Hawn, meanwhile, largely plays the straight woman to Schumer’s human tornado, and it’s in her empathetic return that Snatched finds its driving sense of purpose. The film is never better than when it simply plays out its central mother-daughter dynamic, particularly when Hawn is allowed to work through the paces of a onetime free spirit who knows that her child inherited the same recklessness. There’s genuine pathos in a jungle-set argument where Linda reminds Emily that “you see me when you need something” that Snatched would’ve done well to lean further into. As it stands, the film ekes out small moments of kindness and warmth amid a movie scattered with comic setpieces of wildly varying quality.

Snatched is full of performances that outshine the film itself, going beyond its all-in leads. Barinholtz makes the most of his one-note dweeb, delivering his exhortations of “mama!” with a bizarre inflection that somehow never stops being funny even when the film runs it into the ground. (His increasingly unhinged interactions with Bashir Salahuddin’s State Department representative make for a number of big laughs.) Wanda Sykes and Joan Cusack are equally underserved as a pair of platonic friends dragged into rescuing Emily and Linda, but they make the most of the time they get, especially in the case of Cusack’s wordless comic turn as a former secret agent. And Christopher Meloni, so wonderful anytime he pops up in a comedy, is memorable in a small handful of scenes as a dubious nature guide.

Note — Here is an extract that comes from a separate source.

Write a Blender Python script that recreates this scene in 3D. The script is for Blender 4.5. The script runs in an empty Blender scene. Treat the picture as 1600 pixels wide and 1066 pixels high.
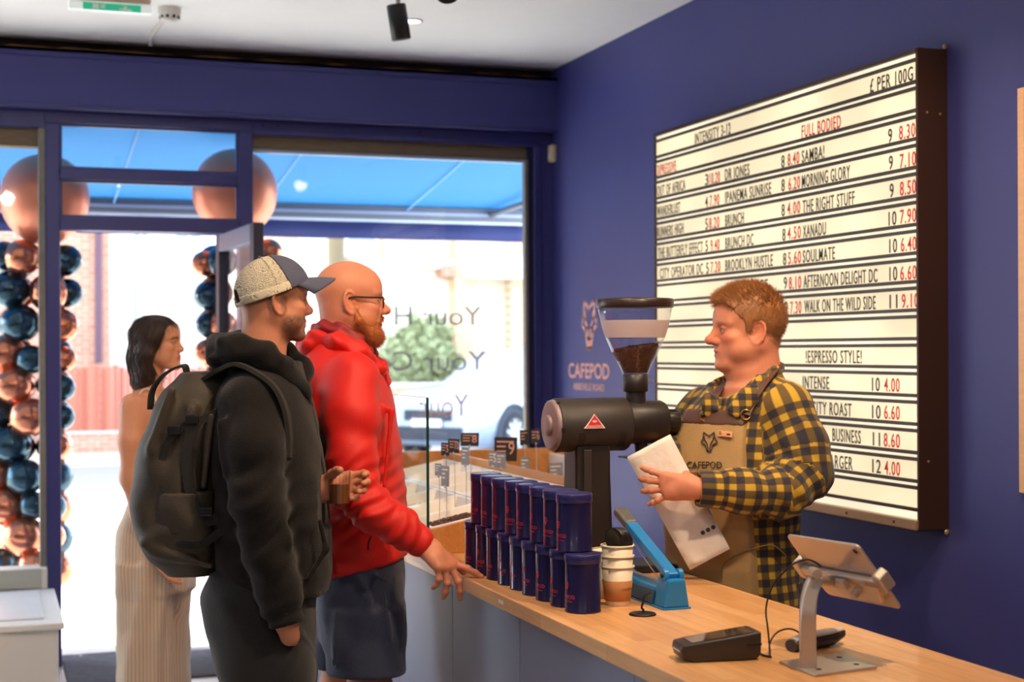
import bpy, math, random
import numpy as np
from mathutils import Vector, Matrix, Euler

random.seed(7); np.random.seed(7)
SC = bpy.context.scene
COL = SC.collection
PI = math.pi

# ------------------------------------------------------------------ camera
FPX, CU, CV, CAMZ = 2350.0, 800.0, 549.0, 1.55
YAW = math.radians(19.34); ROLL = math.radians(0.25)
SN, CS = math.sin(YAW), math.cos(YAW)
cam_d = bpy.data.cameras.new('camera'); cam = bpy.data.objects.new('camera', cam_d); COL.objects.link(cam)
cam.location = (0, 0, CAMZ)
cam.rotation_euler = (Matrix.Rotation(-YAW, 3, 'Z') @ Matrix.Rotation(PI/2, 3, 'X') @ Matrix.Rotation(-ROLL, 3, 'Z')).to_euler()
cam_d.sensor_width = 36; cam_d.lens = 36*FPX/1600; cam_d.shift_y = 16/1600
cam_d.clip_start = 0.05; cam_d.clip_end = 300
cam_d.dof.use_dof = True; cam_d.dof.focus_distance = 3.9; cam_d.dof.aperture_fstop = 3.5
SC.camera = cam

# ------------------------------------------------------------------ world, sun, exposure
SC.view_settings.view_transform = 'Standard'; SC.view_settings.look = 'None'
SC.view_settings.gamma = 1; SC.view_settings.use_curve_mapping = False
SC.view_settings.exposure = 0.0
wd = bpy.data.worlds.new('sky'); SC.world = wd; wd.use_nodes = True
wn = wd.node_tree.nodes; wl = wd.node_tree.links
sky = wn.new('ShaderNodeTexSky'); sky.sky_type = 'HOSEK_WILKIE'; sky.turbidity = 4.0
_sd = Vector((-0.45, 0.58, 0.68)).normalized(); sky.sun_direction = _sd
wn['Background'].inputs['Strength'].default_value = 34.0
hs_ = wn.new('ShaderNodeHueSaturation'); hs_.inputs['Saturation'].default_value = 0.45; wl.new(sky.outputs[0], hs_.inputs['Color']); wl.new(hs_.outputs[0], wn['Background'].inputs['Color'])
sun_d = bpy.data.lights.new('sun', 'SUN'); sun_d.energy = 24; sun_d.angle = math.radians(1.0); sun_d.color = (1, 0.95, 0.86)
sun = bpy.data.objects.new('sun', sun_d); COL.objects.link(sun)
sun.rotation_euler = _sd.to_track_quat('Z', 'Y').to_euler()

# room lamps (out-of-frame ceiling lamps of the shop; the lamp bodies are built with the ceiling fittings)
def room_lamp(name, loc, target, watts, color, size, spread=115):
    l = bpy.data.lights.new(name, 'SPOT'); l.shadow_soft_size = 0.05; l.energy = watts*1.8; l.color = color
    l.spot_size = math.radians(spread); l.spot_blend = 0.7
    o = bpy.data.objects.new(name, l); COL.objects.link(o); o.location = loc
    o.rotation_euler = (Vector(target)-Vector(loc)).to_track_quat('-Z', 'Y').to_euler()
    return o
WARM = (1.0, 0.72, 0.46); NEUT = (1.0, 0.90, 0.80)
LAMPS = [((1.75, 2.3, 2.92), (1.75, 3.1, 1.0), 70, WARM), ((0.2, 1.6, 2.92), (0.7, 4.0, 1.2), 16, NEUT),
         ((1.0, 3.4, 2.92), (1.0, 4.6, 1.0), 46, WARM), ((2.45, 3.4, 2.92), (2.1, 4.3, 1.2), 40, WARM),
         ((-1.2, 4.0, 2.92), (-0.2, 5.4, 0.8), 16, NEUT), ((-0.4, -0.6, 2.92), (0.6, 3.0, 1.0), 20, NEUT)]
for i_, (a_, b_, w_, c_) in enumerate(LAMPS):
    room_lamp('ceiling_lamp_light', a_, b_, w_, c_, 0.22)
FILL_PENDANTS = [(-1.3, 0.4, 2.25), (-1.9, 3.2, 2.25), (0.9, -1.4, 2.25), (-2.6, 5.4, 2.25)]  # unseen lamps added to brighten the ceiling and the fronts of the figures
for p_ in FILL_PENDANTS:
    l_ = bpy.data.lights.new('fill_light', 'POINT'); l_.energy = 15; l_.color = (1.0, 0.92, 0.82); l_.shadow_soft_size = 0.13
    o_ = bpy.data.objects.new('fill_light', l_); COL.objects.link(o_); o_.location = p_

# ------------------------------------------------------------------ pixel rays (frame 1600 x 1066) to points on real planes
def _ray(u, v):
    du, dv = u-CU, v-CV
    du, dv = du-ROLL*dv, dv+ROLL*du
    return np.array([SN*FPX+CS*du, CS*FPX-SN*du, -dv])
def px(u, v, x=None, y=None, z=None, D=None):
    r = _ray(u, v)
    if x is not None: t = x/r[0]
    elif y is not None: t = y/r[1]
    elif z is not None: t = (z-CAMZ)/r[2]
    else: t = D/FPX
    return r*t+np.array([0, 0, CAMZ])
RV = np.array([CS, -SN, 0.0]); FV = np.array([SN, CS, 0.0]); UV_ = np.array([0, 0, 1.0])   # view-aligned horizontal axes
def ht(u, v, D):           # pixel + distance -> (across, distance, height)
    du, dv = u-CU, v-CV
    du, dv = du-ROLL*dv, dv+ROLL*du
    return np.array([du*D/FPX, D, CAMZ-dv*D/FPX])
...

Snatched chases its laughs with vigor, and it’s more successful when it lets its gifted cast riff than when it sends them through belabored gags involving tapeworms, great escapes, and rape whistles. (Our kingdom for the day when Hollywood and audiences alike grow tired of context-free rape jokes.) It works far less as a high-concept studio comedy than as a take on estranged mother-daughter dynamics, and it’s even a little sweet when it smooths off its nastier edges. Perhaps most tellingly, the film’s most charming moment comes when Schumer and Hawn simply dance together to Billy Idol, comic heroines of two generations simply enjoying each other’s company. It’s hard not to wish by the film’s end that they’d done a film that was a little more straighforward and a little less fixated on how scary and dangerous all the countries without white people are.